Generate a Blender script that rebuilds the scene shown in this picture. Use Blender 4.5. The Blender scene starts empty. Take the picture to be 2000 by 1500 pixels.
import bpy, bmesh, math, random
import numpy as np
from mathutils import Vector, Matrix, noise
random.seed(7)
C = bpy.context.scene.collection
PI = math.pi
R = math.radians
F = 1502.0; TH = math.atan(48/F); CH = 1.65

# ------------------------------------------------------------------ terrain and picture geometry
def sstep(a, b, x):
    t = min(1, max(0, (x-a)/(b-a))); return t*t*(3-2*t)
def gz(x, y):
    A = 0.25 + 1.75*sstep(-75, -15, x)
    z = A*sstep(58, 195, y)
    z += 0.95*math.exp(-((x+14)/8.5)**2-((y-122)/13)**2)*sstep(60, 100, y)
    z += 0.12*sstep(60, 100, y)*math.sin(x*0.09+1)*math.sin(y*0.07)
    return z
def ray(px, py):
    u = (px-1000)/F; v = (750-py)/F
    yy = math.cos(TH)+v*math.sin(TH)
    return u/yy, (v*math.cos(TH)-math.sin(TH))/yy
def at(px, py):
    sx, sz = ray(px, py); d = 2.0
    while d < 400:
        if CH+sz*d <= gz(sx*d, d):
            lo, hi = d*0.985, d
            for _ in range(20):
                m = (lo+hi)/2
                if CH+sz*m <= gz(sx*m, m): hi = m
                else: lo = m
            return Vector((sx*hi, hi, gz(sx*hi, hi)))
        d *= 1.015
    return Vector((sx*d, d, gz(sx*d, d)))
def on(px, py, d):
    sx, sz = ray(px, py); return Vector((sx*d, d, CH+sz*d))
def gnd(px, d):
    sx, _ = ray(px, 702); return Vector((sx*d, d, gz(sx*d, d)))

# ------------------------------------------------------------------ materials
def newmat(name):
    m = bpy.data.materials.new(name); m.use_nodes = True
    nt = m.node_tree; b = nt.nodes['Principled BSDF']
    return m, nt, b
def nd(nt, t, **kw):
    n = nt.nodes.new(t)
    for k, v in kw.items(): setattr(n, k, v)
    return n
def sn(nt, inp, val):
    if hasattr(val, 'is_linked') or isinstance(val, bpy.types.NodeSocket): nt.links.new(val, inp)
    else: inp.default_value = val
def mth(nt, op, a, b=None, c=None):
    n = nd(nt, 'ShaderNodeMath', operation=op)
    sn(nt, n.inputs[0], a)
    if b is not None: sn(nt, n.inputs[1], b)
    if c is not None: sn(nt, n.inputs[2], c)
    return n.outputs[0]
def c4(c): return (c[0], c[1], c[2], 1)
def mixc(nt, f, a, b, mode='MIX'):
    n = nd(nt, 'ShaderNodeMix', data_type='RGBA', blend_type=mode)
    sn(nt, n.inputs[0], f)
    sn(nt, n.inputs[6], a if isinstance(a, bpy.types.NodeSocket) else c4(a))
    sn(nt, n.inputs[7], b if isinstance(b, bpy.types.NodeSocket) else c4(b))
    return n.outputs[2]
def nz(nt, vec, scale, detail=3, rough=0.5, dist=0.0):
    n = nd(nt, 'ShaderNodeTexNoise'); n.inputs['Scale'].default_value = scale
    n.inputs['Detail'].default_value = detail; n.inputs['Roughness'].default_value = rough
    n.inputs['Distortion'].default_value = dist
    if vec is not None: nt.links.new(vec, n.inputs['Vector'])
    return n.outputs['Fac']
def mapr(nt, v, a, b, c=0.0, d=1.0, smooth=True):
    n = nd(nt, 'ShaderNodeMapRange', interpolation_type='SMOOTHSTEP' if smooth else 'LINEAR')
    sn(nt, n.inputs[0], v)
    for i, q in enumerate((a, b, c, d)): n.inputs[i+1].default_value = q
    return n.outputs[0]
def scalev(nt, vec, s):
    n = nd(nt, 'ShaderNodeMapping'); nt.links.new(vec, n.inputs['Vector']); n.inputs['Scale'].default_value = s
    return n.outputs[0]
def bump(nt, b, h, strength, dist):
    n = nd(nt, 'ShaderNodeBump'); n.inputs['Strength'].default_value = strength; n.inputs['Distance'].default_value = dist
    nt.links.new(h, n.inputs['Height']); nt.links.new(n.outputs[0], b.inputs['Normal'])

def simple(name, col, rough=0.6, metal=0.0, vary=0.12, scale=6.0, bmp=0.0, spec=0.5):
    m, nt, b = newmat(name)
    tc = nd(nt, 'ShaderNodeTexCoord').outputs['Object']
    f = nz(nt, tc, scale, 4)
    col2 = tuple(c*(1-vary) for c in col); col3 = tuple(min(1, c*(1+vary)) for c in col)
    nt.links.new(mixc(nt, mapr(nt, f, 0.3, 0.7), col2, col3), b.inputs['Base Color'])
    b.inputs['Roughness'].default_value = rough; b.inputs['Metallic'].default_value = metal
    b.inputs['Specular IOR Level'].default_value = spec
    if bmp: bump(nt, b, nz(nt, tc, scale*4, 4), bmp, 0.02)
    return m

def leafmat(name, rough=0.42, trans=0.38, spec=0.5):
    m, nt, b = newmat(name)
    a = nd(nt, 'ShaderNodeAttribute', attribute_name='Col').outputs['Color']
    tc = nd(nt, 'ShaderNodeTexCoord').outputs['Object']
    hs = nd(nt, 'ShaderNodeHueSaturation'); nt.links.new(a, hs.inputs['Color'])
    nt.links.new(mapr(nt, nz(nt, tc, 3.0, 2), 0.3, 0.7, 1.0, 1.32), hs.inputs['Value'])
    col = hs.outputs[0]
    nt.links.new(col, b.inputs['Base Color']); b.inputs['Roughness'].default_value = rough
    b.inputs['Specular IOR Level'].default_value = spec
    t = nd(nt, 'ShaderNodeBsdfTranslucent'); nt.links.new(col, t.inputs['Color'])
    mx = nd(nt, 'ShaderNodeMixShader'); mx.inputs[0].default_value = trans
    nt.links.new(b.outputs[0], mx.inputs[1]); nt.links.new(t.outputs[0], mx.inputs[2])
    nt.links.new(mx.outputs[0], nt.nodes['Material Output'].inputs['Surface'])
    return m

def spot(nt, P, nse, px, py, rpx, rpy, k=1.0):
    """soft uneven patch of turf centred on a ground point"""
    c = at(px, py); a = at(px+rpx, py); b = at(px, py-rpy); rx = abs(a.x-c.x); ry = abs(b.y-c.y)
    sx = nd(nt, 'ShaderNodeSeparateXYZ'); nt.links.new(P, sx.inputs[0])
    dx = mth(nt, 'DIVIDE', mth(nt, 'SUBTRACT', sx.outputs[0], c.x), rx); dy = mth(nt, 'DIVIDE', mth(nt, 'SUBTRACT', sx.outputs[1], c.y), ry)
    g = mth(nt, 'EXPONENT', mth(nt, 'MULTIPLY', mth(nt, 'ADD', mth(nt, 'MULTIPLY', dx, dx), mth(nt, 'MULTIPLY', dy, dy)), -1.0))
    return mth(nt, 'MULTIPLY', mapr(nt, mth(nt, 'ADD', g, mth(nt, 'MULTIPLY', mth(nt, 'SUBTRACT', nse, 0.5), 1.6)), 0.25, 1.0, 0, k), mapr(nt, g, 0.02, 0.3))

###

_Direction_
Using the listing above, retype each line exactly.

_Answer for this exercise_
Generate a Blender script that rebuilds the scene shown in this picture. Use Blender 4.5. The Blender scene starts empty. Take the picture to be 2000 by 1500 pixels.
import bpy, bmesh, math, random
import numpy as np
from mathutils import Vector, Matrix, noise
random.seed(7)
C = bpy.context.scene.collection
PI = math.pi
R = math.radians
F = 1502.0; TH = math.atan(48/F); CH = 1.65

# ------------------------------------------------------------------ terrain and picture geometry
def sstep(a, b, x):
    t = min(1, max(0, (x-a)/(b-a))); return t*t*(3-2*t)
def gz(x, y):
    A = 0.25 + 1.75*sstep(-75, -15, x)
    z = A*sstep(58, 195, y)
    z += 0.95*math.exp(-((x+14)/8.5)**2-((y-122)/13)**2)*sstep(60, 100, y)
    z += 0.12*sstep(60, 100, y)*math.sin(x*0.09+1)*math.sin(y*0.07)
    return z
def ray(px, py):
    u = (px-1000)/F; v = (750-py)/F
    yy = math.cos(TH)+v*math.sin(TH)
    return u/yy, (v*math.cos(TH)-math.sin(TH))/yy
def at(px, py):
    sx, sz = ray(px, py); d = 2.0
    while d < 400:
        if CH+sz*d <= gz(sx*d, d):
            lo, hi = d*0.985, d
            for _ in range(20):
                m = (lo+hi)/2
                if CH+sz*m <= gz(sx*m, m): hi = m
                else: lo = m
            return Vector((sx*hi, hi, gz(sx*hi, hi)))
        d *= 1.015
    return Vector((sx*d, d, gz(sx*d, d)))
def on(px, py, d):
    sx, sz = ray(px, py); return Vector((sx*d, d, CH+sz*d))
def gnd(px, d):
    sx, _ = ray(px, 702); return Vector((sx*d, d, gz(sx*d, d)))

# ------------------------------------------------------------------ materials
def newmat(name):
    m = bpy.data.materials.new(name); m.use_nodes = True
    nt = m.node_tree; b = nt.nodes['Principled BSDF']
    return m, nt, b
def nd(nt, t, **kw):
    n = nt.nodes.new(t)
    for k, v in kw.items(): setattr(n, k, v)
    return n
def sn(nt, inp, val):
    if hasattr(val, 'is_linked') or isinstance(val, bpy.types.NodeSocket): nt.links.new(val, inp)
    else: inp.default_value = val
def mth(nt, op, a, b=None, c=None):
    n = nd(nt, 'ShaderNodeMath', operation=op)
    sn(nt, n.inputs[0], a)
    if b is not None: sn(nt, n.inputs[1], b)
    if c is not None: sn(nt, n.inputs[2], c)
    return n.outputs[0]
def c4(c): return (c[0], c[1], c[2], 1)
def mixc(nt, f, a, b, mode='MIX'):
    n = nd(nt, 'ShaderNodeMix', data_type='RGBA', blend_type=mode)
    sn(nt, n.inputs[0], f)
    sn(nt, n.inputs[6], a if isinstance(a, bpy.types.NodeSocket) else c4(a))
    sn(nt, n.inputs[7], b if isinstance(b, bpy.types.NodeSocket) else c4(b))
    return n.outputs[2]
def nz(nt, vec, scale, detail=3, rough=0.5, dist=0.0):
    n = nd(nt, 'ShaderNodeTexNoise'); n.inputs['Scale'].default_value = scale
    n.inputs['Detail'].default_value = detail; n.inputs['Roughness'].default_value = rough
    n.inputs['Distortion'].default_value = dist
    if vec is not None: nt.links.new(vec, n.inputs['Vector'])
    return n.outputs['Fac']
def mapr(nt, v, a, b, c=0.0, d=1.0, smooth=True):
    n = nd(nt, 'ShaderNodeMapRange', interpolation_type='SMOOTHSTEP' if smooth else 'LINEAR')
    sn(nt, n.inputs[0], v)
    for i, q in enumerate((a, b, c, d)): n.inputs[i+1].default_value = q
    return n.outputs[0]
def scalev(nt, vec, s):
    n = nd(nt, 'ShaderNodeMapping'); nt.links.new(vec, n.inputs['Vector']); n.inputs['Scale'].default_value = s
    return n.outputs[0]
def bump(nt, b, h, strength, dist):
    n = nd(nt, 'ShaderNodeBump'); n.inputs['Strength'].default_value = strength; n.inputs['Distance'].default_value = dist
    nt.links.new(h, n.inputs['Height']); nt.links.new(n.outputs[0], b.inputs['Normal'])

def simple(name, col, rough=0.6, metal=0.0, vary=0.12, scale=6.0, bmp=0.0, spec=0.5):
    m, nt, b = newmat(name)
    tc = nd(nt, 'ShaderNodeTexCoord').outputs['Object']
    f = nz(nt, tc, scale, 4)
    col2 = tuple(c*(1-vary) for c in col); col3 = tuple(min(1, c*(1+vary)) for c in col)
    nt.links.new(mixc(nt, mapr(nt, f, 0.3, 0.7), col2, col3), b.inputs['Base Color'])
    b.inputs['Roughness'].default_value = rough; b.inputs['Metallic'].default_value = metal
    b.inputs['Specular IOR Level'].default_value = spec
    if bmp: bump(nt, b, nz(nt, tc, scale*4, 4), bmp, 0.02)
    return m

def leafmat(name, rough=0.42, trans=0.38, spec=0.5):
    m, nt, b = newmat(name)
    a = nd(nt, 'ShaderNodeAttribute', attribute_name='Col').outputs['Color']
    tc = nd(nt, 'ShaderNodeTexCoord').outputs['Object']
    hs = nd(nt, 'ShaderNodeHueSaturation'); nt.links.new(a, hs.inputs['Color'])
    nt.links.new(mapr(nt, nz(nt, tc, 3.0, 2), 0.3, 0.7, 1.0, 1.32), hs.inputs['Value'])
    col = hs.outputs[0]
    nt.links.new(col, b.inputs['Base Color']); b.inputs['Roughness'].default_value = rough
    b.inputs['Specular IOR Level'].default_value = spec
    t = nd(nt, 'ShaderNodeBsdfTranslucent'); nt.links.new(col, t.inputs['Color'])
    mx = nd(nt, 'ShaderNodeMixShader'); mx.inputs[0].default_value = trans
    nt.links.new(b.outputs[0], mx.inputs[1]); nt.links.new(t.outputs[0], mx.inputs[2])
    nt.links.new(mx.outputs[0], nt.nodes['Material Output'].inputs['Surface'])
    return m

def spot(nt, P, nse, px, py, rpx, rpy, k=1.0):
    """soft uneven patch of turf centred on a ground point"""
    c = at(px, py); a = at(px+rpx, py); b = at(px, py-rpy); rx = abs(a.x-c.x); ry = abs(b.y-c.y)
    sx = nd(nt, 'ShaderNodeSeparateXYZ'); nt.links.new(P, sx.inputs[0])
    dx = mth(nt, 'DIVIDE', mth(nt, 'SUBTRACT', sx.outputs[0], c.x), rx); dy = mth(nt, 'DIVIDE', mth(nt, 'SUBTRACT', sx.outputs[1], c.y), ry)
    g = mth(nt, 'EXPONENT', mth(nt, 'MULTIPLY', mth(nt, 'ADD', mth(nt, 'MULTIPLY', dx, dx), mth(nt, 'MULTIPLY', dy, dy)), -1.0))
    return mth(nt, 'MULTIPLY', mapr(nt, mth(nt, 'ADD', g, mth(nt, 'MULTIPLY', mth(nt, 'SUBTRACT', nse, 0.5), 1.6)), 0.25, 1.0, 0, k), mapr(nt, g, 0.02, 0.3))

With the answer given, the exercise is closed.